Seth attended Harvard College, but he didn’t necessarily have the traditional college experience. He wasn’t obsessed with academics or partying every weekend, but he certainly kept busy: he was on the track team, played music, took a role in student government, got involved with political organizations, taught English abroad and more.

It was “just a buzz of activity the whole time, and I realized that all of that activity was really preparation for being an entrepreneur,” even though that wasn’t his goal at the time. He was getting used to the idea of multitasking, interacting with a lot of different people, and engaging with a variety of important issues. So, almost by accident, it really was an entrepreneurial college experience.

To the Boardroom

Seth ran track in college, and when you run a lot, you're thirsty a lot. But he was always dissatisfied with the refreshment options for athletes, and that idea really crystallized in graduate school, when he attended the Yale School of Management.

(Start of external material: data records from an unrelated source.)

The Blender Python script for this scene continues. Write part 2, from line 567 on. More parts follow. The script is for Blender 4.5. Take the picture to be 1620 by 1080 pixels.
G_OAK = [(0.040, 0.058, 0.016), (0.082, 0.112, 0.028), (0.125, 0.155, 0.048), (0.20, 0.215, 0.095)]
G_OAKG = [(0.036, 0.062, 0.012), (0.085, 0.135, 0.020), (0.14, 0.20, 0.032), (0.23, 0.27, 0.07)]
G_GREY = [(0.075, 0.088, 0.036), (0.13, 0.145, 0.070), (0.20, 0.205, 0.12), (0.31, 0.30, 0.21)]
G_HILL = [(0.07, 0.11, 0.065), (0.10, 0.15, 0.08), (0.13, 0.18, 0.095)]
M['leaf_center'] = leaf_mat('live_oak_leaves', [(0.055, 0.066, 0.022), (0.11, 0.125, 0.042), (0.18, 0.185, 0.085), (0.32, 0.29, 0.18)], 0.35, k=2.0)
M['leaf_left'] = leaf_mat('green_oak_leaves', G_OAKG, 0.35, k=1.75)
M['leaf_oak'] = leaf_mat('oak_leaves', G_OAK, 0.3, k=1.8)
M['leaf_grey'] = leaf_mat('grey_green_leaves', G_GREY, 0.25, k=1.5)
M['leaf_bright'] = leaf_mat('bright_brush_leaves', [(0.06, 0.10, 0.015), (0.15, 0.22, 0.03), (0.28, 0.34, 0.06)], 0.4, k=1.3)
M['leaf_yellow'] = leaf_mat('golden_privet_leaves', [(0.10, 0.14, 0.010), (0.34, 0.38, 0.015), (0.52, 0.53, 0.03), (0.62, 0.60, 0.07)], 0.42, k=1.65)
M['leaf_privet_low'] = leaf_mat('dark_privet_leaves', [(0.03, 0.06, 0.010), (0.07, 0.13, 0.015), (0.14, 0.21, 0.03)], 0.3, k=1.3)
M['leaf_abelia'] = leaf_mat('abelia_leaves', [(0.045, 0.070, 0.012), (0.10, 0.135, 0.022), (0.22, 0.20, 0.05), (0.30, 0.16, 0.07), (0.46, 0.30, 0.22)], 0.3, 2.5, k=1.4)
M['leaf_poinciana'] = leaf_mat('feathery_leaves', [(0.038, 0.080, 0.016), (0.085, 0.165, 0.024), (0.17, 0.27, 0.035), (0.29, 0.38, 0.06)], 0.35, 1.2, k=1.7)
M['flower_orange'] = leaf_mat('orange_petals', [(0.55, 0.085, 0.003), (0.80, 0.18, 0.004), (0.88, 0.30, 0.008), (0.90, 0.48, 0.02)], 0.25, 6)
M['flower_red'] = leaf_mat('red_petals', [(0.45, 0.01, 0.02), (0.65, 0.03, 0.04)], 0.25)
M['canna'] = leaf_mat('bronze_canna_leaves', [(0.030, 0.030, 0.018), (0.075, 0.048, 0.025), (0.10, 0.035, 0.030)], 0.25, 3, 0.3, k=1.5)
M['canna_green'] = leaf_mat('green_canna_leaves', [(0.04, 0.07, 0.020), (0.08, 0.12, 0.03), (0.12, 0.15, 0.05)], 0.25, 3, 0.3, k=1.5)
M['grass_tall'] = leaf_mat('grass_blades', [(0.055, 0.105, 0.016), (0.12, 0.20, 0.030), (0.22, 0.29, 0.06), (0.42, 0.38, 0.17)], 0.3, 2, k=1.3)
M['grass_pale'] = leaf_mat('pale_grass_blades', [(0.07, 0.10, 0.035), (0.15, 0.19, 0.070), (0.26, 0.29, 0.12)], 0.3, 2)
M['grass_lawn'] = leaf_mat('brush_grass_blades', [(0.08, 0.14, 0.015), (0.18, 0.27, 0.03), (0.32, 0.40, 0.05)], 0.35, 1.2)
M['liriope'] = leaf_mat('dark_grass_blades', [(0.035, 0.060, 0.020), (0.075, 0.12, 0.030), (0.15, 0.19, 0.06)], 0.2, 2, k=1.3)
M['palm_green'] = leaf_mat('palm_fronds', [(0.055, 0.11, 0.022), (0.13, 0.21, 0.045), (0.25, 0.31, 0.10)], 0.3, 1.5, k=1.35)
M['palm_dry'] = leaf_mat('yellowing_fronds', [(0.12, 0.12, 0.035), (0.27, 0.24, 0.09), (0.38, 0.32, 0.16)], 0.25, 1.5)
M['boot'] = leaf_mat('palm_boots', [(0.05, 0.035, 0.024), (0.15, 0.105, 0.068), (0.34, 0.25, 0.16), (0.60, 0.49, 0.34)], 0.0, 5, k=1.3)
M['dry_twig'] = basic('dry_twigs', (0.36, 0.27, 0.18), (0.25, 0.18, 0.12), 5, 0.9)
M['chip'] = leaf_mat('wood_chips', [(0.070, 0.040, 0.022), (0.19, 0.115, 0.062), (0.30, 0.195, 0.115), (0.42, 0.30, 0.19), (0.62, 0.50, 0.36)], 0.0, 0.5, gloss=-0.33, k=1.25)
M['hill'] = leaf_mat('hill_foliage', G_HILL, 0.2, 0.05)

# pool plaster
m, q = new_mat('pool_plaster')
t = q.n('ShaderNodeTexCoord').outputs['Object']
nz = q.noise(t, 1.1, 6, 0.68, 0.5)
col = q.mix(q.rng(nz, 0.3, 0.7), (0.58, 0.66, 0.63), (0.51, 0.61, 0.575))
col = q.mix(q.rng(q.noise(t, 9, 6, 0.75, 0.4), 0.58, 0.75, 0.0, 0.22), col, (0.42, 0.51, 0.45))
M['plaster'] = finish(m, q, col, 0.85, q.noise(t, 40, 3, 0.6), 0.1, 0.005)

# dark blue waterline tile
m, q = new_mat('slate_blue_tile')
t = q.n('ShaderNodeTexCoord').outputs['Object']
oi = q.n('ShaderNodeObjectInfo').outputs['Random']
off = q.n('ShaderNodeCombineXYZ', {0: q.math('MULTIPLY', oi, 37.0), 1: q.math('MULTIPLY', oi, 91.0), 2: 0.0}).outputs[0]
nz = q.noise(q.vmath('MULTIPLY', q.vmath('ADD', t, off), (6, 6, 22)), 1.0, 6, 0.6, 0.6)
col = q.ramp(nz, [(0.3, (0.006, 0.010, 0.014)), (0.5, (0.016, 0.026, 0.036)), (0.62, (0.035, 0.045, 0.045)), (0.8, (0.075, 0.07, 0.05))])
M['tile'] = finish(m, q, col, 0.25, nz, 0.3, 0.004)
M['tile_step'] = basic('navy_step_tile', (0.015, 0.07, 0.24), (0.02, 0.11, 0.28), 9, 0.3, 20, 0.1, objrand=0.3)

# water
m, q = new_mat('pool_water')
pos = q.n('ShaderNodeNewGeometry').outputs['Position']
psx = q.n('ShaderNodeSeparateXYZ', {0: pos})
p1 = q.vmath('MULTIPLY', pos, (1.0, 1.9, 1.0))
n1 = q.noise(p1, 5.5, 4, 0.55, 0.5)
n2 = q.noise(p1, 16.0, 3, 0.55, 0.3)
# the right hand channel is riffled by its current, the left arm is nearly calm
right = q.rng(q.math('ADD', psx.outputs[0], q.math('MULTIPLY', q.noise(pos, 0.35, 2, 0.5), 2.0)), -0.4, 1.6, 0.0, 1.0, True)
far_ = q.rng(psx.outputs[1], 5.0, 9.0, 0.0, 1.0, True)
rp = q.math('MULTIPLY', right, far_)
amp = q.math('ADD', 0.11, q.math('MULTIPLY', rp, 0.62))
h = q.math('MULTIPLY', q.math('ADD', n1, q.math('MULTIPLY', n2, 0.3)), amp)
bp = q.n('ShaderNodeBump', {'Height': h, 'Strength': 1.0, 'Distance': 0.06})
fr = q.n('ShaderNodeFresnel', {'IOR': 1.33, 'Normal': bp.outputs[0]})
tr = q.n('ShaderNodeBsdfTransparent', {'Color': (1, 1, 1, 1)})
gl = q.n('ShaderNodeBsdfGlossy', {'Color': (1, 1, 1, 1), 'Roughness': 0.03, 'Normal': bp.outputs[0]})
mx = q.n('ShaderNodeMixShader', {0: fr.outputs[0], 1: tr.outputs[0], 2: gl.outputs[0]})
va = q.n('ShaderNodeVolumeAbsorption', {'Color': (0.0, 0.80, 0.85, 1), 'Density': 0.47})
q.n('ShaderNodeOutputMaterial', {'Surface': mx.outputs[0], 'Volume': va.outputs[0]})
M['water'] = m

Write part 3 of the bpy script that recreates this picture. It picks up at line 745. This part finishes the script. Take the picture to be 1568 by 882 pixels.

His professor, Barry Nalebuff, tasked the class with doing a case study of the beverage industry, and he asked if there was anything missing. Especially back in 1995, any sports drink was super sweet or watery. Barry and Seth talked about trying to do something about this opportunity, but as a student in his second year of business school, Seth was focused on trying to get a job.

But, after Seth graduated and worked two-and-a-half years with an investment company, he went for a run and got thirsty again. This time, however, he realized he was ready to do something about it.

So, he got in touch with Barry, and he was still excited about the idea, and he had actually just come back from studying the tea industry in India, where he came up with the name Honest Tea.

So Seth left his job in the investment world to launch Honest Tea in his house. Then, he managed to get an appointment with the local Whole Foods buying office in Maryland. He brewed up some thermoses of tea in his kitchen, put a label on an empty Snapple bottle, and brought it to the buyer – who then ordered 15,000 bottles! “So, we were in business.”

Looking back, it isn’t going to the Yale School of Business that Seth cites as the thing that prepared him for being an entrepreneur – it was that buzz of extracurricular activities he engaged with in undergrad.

A lot of college students today want to be entrepreneurs, want to create something, and they assume that that the only way to prepare yourself to be an entrepreneur is by working for an entrepreneurial company. But Seth teaches us that the best way to prepare yourself to do entrepreneurial things is by putting yourself in unfamiliar situations and figuring out how to cope and how to navigate, or going into a country or community you don’t know and building your own networks – that's an entrepreneurial curriculum!

So don’t limit yourself. Don’t put yourself in one box and only engage with people who are also in that box. Get out there, do things that you’ve never done before, meet people that you’ve never met, and get comfortable with new things. That’s going to serve you well as an entrepreneur, and college is a great place to get that type of education.